Neuroeconomics and the Governance of Choice

Schull Lecture Photos

Thursday, February 28, 2013 - 12:00pm to 2:00pm

Cowles Auditorium, Humphrey School of Public Affairs

What happens when brain science enters the policy arena? As our country faces economic, health, and environmental crises, a growing number of policy makers are looking to brain research to find better ways of guiding behavior and creating wise templates for governance.

Neuroeconomics, which marries behavioral economics research with neuroscience tools, looks at one aspect of human behavior particularly relevant to public policy — we nearly always value the present at the expense of the future. In this lecture, MIT cultural anthropologist Natasha Dow Schüll, PhD, explored what might happen when neuroeconomics enters the policy arena.

Commentator:
Akshay Rao, PhD
Professor, Carlson School of Management

1.5 hours of standard CLE credits approved.
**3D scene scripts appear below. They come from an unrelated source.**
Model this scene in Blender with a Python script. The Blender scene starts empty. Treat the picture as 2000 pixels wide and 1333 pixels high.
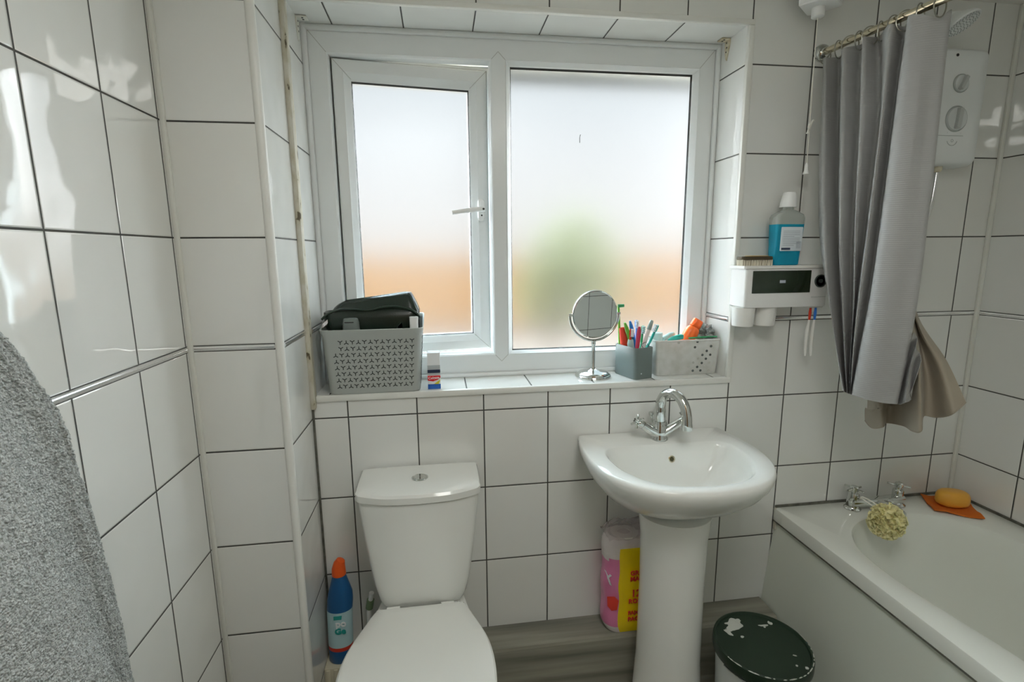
# Small tiled bathroom with a frosted window, seen from the doorway side
FILL_COL, FILL_E = (1., .99, .94), 4.3
SKY_E, HIGH_FILL, SUN_E, EXPO, SIDE_FILL_R, SIDE_FILL_L = .34, 170., 1.6, 1.42, 38., 22.
BLOTS = [(1.118, -.250, .022, 1., .9, .6, .3), (1.098, -.262, .014, 1.2, .8, .5, 1.7), (1.080, -.278, .010, .7, 1.5, .3, 2.2), (1.096, -.243, .005, 1.3, .7, 0., 3.),
         (1.132, -.238, .008, 1.3, .8, .2, 4.1), (1.1097, -.300, .0048, 1., .8, .3, 5.), (1.198, -.268, .0035, 4.2, .9, -.1, 6.), (1.222, -.262, .0055, 1., 1.4, .4, 7.), (1.196, -.275, .003, 1., 1., 0., 8.),
         (1.2106, -.3853, .0028, 1.8, .7, -.5, 9.), (1.192, -.4178, .003, 1., 1., 0., 10.), (1.2133, -.4292, .004, 1.2, 1., .4, 11.)]
CURTAIN = [[(1.405,-0.0378,1.9541),(1.405,-0.045,1.8376),(1.395,-0.0954,1.4846),(1.385,-0.1767,1.2637),(1.4,-0.2414,1.0166)],[(1.39,-0.0602,1.9525),(1.385,-0.0838,1.8195),(1.38,-0.1384,1.4808),(1.375,-0.1961,1.2512),(1.39,-0.2581,1.0188)],[(1.44,-0.0578,1.9594),(1.44,-0.072,1.8243),(1.44,-0.1177,1.4819),(1.44,-0.1588,1.2458),(1.44,-0.2106,1.0017)],[(1.39,-0.1259,1.9527),(1.39,-0.1422,1.8039),(1.39,-0.1838,1.4784),(1.39,-0.2194,1.2533),(1.39,-0.269,1.0188)],[(1.44,-0.133,1.9639),(1.44,-0.146,1.8043),(1.44,-0.1741,1.4788),(1.44,-0.1941,1.2495),(1.44,-0.2183,1.0007)],[(1.39,-0.1972,1.9548),(1.39,-0.2121,1.785),(1.39,-0.2373,1.4755),(1.39,-0.2564,1.2571),(1.39,-0.2744,1.0189)],[(1.44,-0.1909,1.9608),(1.44,-0.2166,1.7853),(1.44,-0.2163,1.4766),(1.44,-0.2084,1.251),(1.44,-0.2221,1.0003)],[(1.385,-0.2806,1.9511),(1.385,-0.2858,1.765),(1.385,-0.2827,1.4731),(1.385,-0.2771,1.2594),(1.385,-0.2834,1.0202)],[(1.435,-0.276,1.9496),(1.435,-0.2679,1.7713),(1.435,-0.263,1.4741),(1.435,-0.2534,1.2557),(1.435,-0.233,1.0021)],[(1.38,-0.337,1.9454),(1.38,-0.3329,1.7521),(1.38,-0.3285,1.4706),(1.38,-0.3197,1.2639),(1.38,-0.2976,1.0216)],[(1.392,-0.3583,1.9402),(1.392,-0.3667,1.7433),(1.392,-0.3645,1.4687),(1.392,-0.3561,1.2674),(1.392,-0.3356,1.0177)],[(1.42,-0.3769,1.9296),(1.42,-0.3726,1.7426),(1.42,-0.3785,1.4679),(1.42,-0.3716,1.2684),(1.42,-0.3545,1.0135)],[(1.448,-0.3781,1.9453),(1.448,-0.3796,1.7415),(1.448,-0.3866,1.4674),(1.448,-0.3864,1.2693),(1.448,-0.3646,1.0123)],[(1.485,-0.3405,1.9558),(1.485,-0.3394,1.7535),(1.485,-0.3479,1.4695),(1.485,-0.3461,1.2642),(1.485,-0.3247,0.9983)]]
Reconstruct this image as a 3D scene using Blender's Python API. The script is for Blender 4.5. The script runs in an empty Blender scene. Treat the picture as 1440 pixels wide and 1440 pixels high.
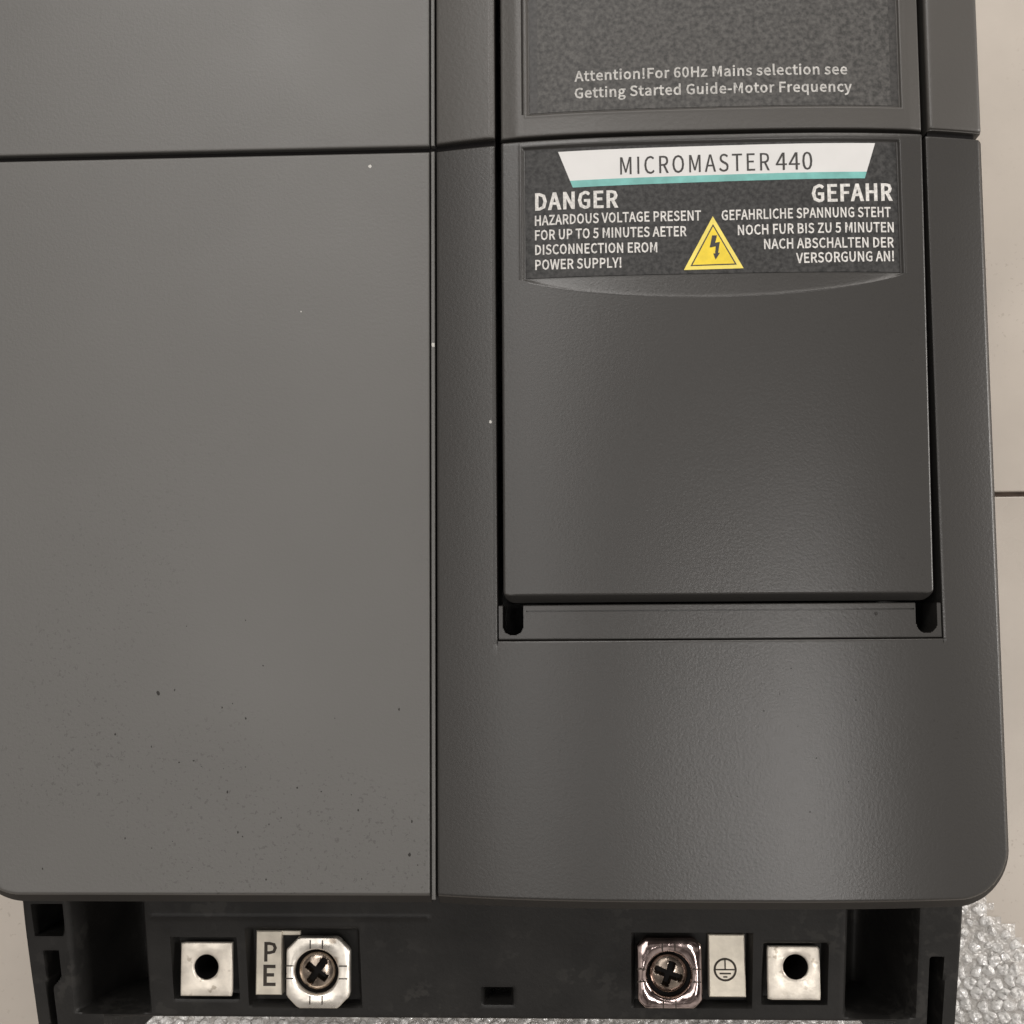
import bpy, math, random
from mathutils import Matrix, Vector
random.seed(7)
sc = bpy.context.scene
COL = sc.collection
FRONT = 0.245                                   # height of the drive's front face above the floor, metres

# ------------------------------------------------------------------ camera
cam_d = bpy.data.cameras.new('camera'); cam = bpy.data.objects.new('camera', cam_d); COL.objects.link(cam)
R = Matrix(((0.9990106212951457, 0.01034889823915601, 0.04325134500478099),
            (-0.006531979342547867, 0.996145143968228, -0.0874767705987542),
            (-0.043989905493823554, 0.08710770605264573, 0.995227177965358)))
cam.matrix_world = Matrix.Translation((0, 0, FRONT + 0.340)) @ R.to_4x4()
cam_d.sensor_width = 36; cam_d.sensor_fit = 'HORIZONTAL'; cam_d.lens = 45
cam_d.clip_start = 0.01; cam_d.clip_end = 50
sc.camera = cam

# ------------------------------------------------------------------ world (a dim room, soft and uneven)
w = bpy.data.worlds.new('World'); sc.world = w; w.use_nodes = True
nt = w.node_tree; bg = nt.nodes['Background']
tc = nt.nodes.new('ShaderNodeTexCoord'); nz = nt.nodes.new('ShaderNodeTexNoise'); cr = nt.nodes.new('ShaderNodeValToRGB')
nz.inputs['Scale'].default_value = 1.7; nz.inputs['Detail'].default_value = 1.0
cr.color_ramp.elements[0].position = .38; cr.color_ramp.elements[0].color = (.10, .085, .08, 1)
cr.color_ramp.elements[1].position = .62; cr.color_ramp.elements[1].color = (1.0, .93, .86, 1)
nt.links.new(tc.outputs['Generated'], nz.inputs['Vector']); nt.links.new(nz.outputs['Fac'], cr.inputs['Fac'])
nt.links.new(cr.outputs['Color'], bg.inputs['Color'])
bg.inputs['Strength'].default_value = 0.56

# ------------------------------------------------------------------ lamps
def area(name, loc, target, sx, sy, power, col):
    l = bpy.data.lights.new(name, 'AREA'); l.shape = 'RECTANGLE'; l.size = sx; l.size_y = sy; l.energy = power; l.color = col
    o = bpy.data.objects.new(name, l); COL.objects.link(o); o.location = loc
    o.rotation_euler = (Vector(target) - Vector(loc)).to_track_quat('-Z', 'Y').to_euler()
    return o
area('left_ceiling_panel', (-0.66, 0.30, 2.3), (-.66, .3, 0), 0.70, 1.8, 9, (1, .965, .93))
area('far_ceiling_panel', (-0.45, 1.45, 2.3), (-.45, 1.45, 0), 0.90, 0.9, 26, (1, .965, .93))
area('right_ceiling_panel', (0.51, -0.36, 2.3), (.51, -.36, 0), 0.28, 0.84, 10, (1, .965, .93))
area('room_fill', (0.7, 1.8, 1.8), (0, 0, .2), 0.8, 0.8, 13, (1, .945, .89))  # added fill for overall brightness, no known lamp there
area('side_fill', (2.1, 0.25, 0.85), (.2, 0, 0), 0.7, 0.7, 26, (1, .955, .91))  # added fill to brighten the floor and wrap on the right
sc.view_settings.view_transform = 'Standard'; sc.view_settings.look = 'None'
sc.view_settings.exposure = 0.0; sc.view_settings.gamma = 1.0

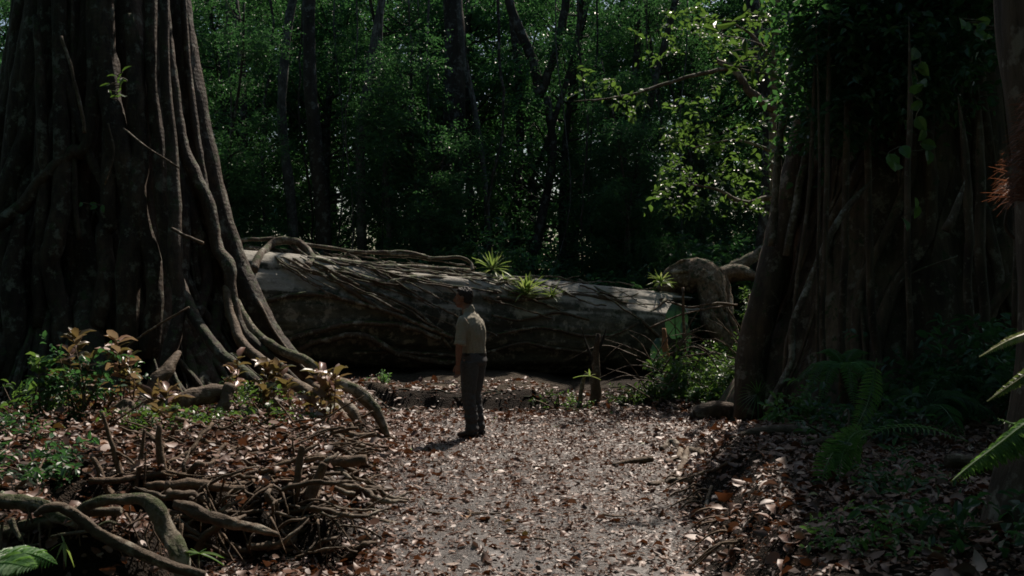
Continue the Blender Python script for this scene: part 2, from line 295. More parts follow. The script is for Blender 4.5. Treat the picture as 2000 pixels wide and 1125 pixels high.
# ------------------------------------------------------------ the fallen giant log
LA = np.array([[-10, 15.9, 1.75, 1.2], [-7.5, 16.7, 1.55, 1.12], [-4.68, 17.5, 1.4, 1.05], [-2.2, 18.3, 1.22, .99], [0, 19, 1.06, .92], [1.7, 19.7, .96, .87], [3.1, 20.25, .88, .8]])
def logaxis(x): return [float(np.interp(x, LA[:, 0], LA[:, k])) for k in (1, 2, 3)]
def onlog(px, py, lift=0):
    d = 12.0
    while d < 21.5:
        p = W(px, py, d); cy, cz, r = logaxis(p[0])
        if math.hypot((p[1]-cy)*.93, p[2]-cz) < r+.02: return W(px, py, d-lift)
        d += .02
    p = W(px, py, 19); cy, cz, r = logaxis(p[0]); return W(px, py, cy-.1)
lg = empty('fallen_tree', (-2, 18.3, 0), 'giant pale fallen tree trunk lying across the clearing behind the man', 'fallen tree')
q = cm(LA, 26); P, R = q[:, :3], q[:, 3]; T = np.gradient(P, axis=0); T /= np.linalg.norm(T, axis=1)[:, None]
U = np.cross([0, 0, 1.0], T); U /= np.linalg.norm(U, axis=1)[:, None]; V = np.cross(T, U); n = 150; a = np.linspace(0, 2*PI, n, endpoint=False)
L = np.concatenate([[0], np.cumsum(np.linalg.norm(np.diff(P, axis=0), axis=1))])[:, None]
rr = R[:, None]*(1+.05*nz(np.cos(a)[None]*2, np.sin(a)[None]*2, L*.35, 1.3)+.03*nz(np.cos(a)[None]*6, np.sin(a)[None]*6, L*.6, 1.7, 1)+.012*nz(np.cos(a)[None]*16, np.sin(a)[None]*16, L*1.2, 2, 2)-.035*np.abs(np.sin(a*3+.5*np.sin(L*.5)))**8)
end = ss((L-L[-1]+.5)/.5); rr = rr*(1+.06*end*(nz(np.cos(a)[None]*4, np.sin(a)[None]*4, 0, 2)))
Pj = P[:, None]+T[:, None]*(end*.55*nz(np.cos(a)[None]*6, np.sin(a)[None]*6, 0, 2.6, 2))[..., None]
VV = Pj+U[:, None]*(rr*np.cos(a))[..., None]+V[:, None]*(rr*np.sin(a))[..., None]; mr = len(P)
inner = P[-1]-T[-1]*.9+U[-1]*(R[-1]*.5*np.cos(a))[:, None]+V[-1]*(R[-1]*.5*np.sin(a))[:, None]
rim = VV[-1]*.86+P[-1]*.14-T[-1]*.1; VV = np.concatenate([VV, rim[None], inner[None]])
i = np.arange(mr+1)[:, None]*n; j = np.arange(n)[None]; k = (j+1) % n
mb = MB(); mb.add(VV.reshape(-1, 3), np.stack([i+k, i+j, i+n+j, i+n+k], -1).reshape(-1, 4))
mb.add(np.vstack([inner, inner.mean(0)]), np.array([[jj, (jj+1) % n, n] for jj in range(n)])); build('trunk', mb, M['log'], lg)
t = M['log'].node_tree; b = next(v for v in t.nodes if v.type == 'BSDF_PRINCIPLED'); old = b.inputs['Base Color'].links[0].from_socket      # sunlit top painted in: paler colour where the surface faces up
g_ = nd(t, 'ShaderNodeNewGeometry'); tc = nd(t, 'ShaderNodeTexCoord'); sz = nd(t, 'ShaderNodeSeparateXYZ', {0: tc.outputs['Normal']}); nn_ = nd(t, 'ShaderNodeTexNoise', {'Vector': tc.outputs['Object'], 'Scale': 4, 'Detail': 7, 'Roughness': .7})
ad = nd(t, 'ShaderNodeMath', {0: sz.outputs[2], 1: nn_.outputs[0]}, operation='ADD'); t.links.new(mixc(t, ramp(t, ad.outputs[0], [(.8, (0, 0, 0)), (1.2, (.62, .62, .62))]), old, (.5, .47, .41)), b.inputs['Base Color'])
# the broken limbs beyond its end
def pxl(L3): return [W(*p) for p in L3]
LP_ = [(1290, 570, 20.6), (1320, 545, 20.6), (1356, 537, 20.5), (1386, 548, 20.3), (1396, 580, 20.1), (1402, 620, 19.9), (1425, 665, 19.6), (1440, 720, 19.3)]; LR_ = [.2, .29, .33, .31, .27, .29, .2, .12]; mb = MB(); tube(mb, pxl(LP_), LR_, 26, 12, .2, 3, kn=.12)
for k in range(26):
    a = k*2.4; C_ = np.array(pxl(LP_)); T_ = np.gradient(C_, axis=0); T_ /= np.linalg.norm(T_, axis=1)[:, None]; S_ = np.cross(T_, [0, 1.0, 0]); S_ /= np.linalg.norm(S_, axis=1)[:, None]; aa = a+.5*np.sin(np.arange(8)*.9+k)
    i0_ = k % 3; i1_ = 8-(k*5 % 3); rr_ = np.array(LR_)*rnd.uniform(.93, 1.02); tube(mb, (C_+S_*(np.cos(aa)*rr_)[:, None]+np.cross(T_, S_)*(np.sin(aa)*rr_)[:, None])[i0_:i1_], [.012]+[rnd.uniform(.02, .05)]*(i1_-i0_-2)+[.01], 6, 6, .3, k, kn=.6)
build('limb', mb, M['pale'], lg)
mb = MB(); tube(mb, pxl([(1395, 548, 20.9), (1425, 534, 20.9), (1452, 533, 20.8), (1478, 542, 20.6)]), [.22, .19, .16, .07], 12, 6, .1, 4); build('limb', mb, M['pale'], lg)
mb = MB(); tube(mb, pxl([(1410, 540, 21.2), (1440, 520, 21.2), (1475, 500, 21.2), (1505, 470, 21.2), (1530, 430, 21.2), (1545, 380, 21)]), [.16, .15, .13, .11, .1, .06], 10, 6, .1, 5, kn=.3); build('limb', mb, M['mossroot'], lg)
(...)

Event #176462

Natasha Dow Schüll is a cultural anthropologist and associate professor at MIT’s Program in Science, Technology, and Society. Her new book, Addiction by Design: Machine Gambling in Las Vegas (Princeton University Press 2012), draws on extended research among compulsive gamblers and the designers of the slot machines they play to explore the relationship between technology design and the experience of addiction. Her current, ongoing research concerns the field of neuroeconomics and what its questions and methods reveal about larger cultural values.

Prof. Schüll graduated summa cum laude from UC Berkeley’s Department of Anthropology in 1993 and returned to receive her PhD in 2003. She held postdoctoral positions as a Robert Wood Johnson Health and Society Scholar at Columbia University’s Institute for Social and Economic Research and Policy, and as a fellow at NYU’s International Center for Advanced Studies. Her research has been funded by the National Science Foundation, the Alfred P. Sloan Foundation, and the Woodrow Wilson Foundation, among other sources.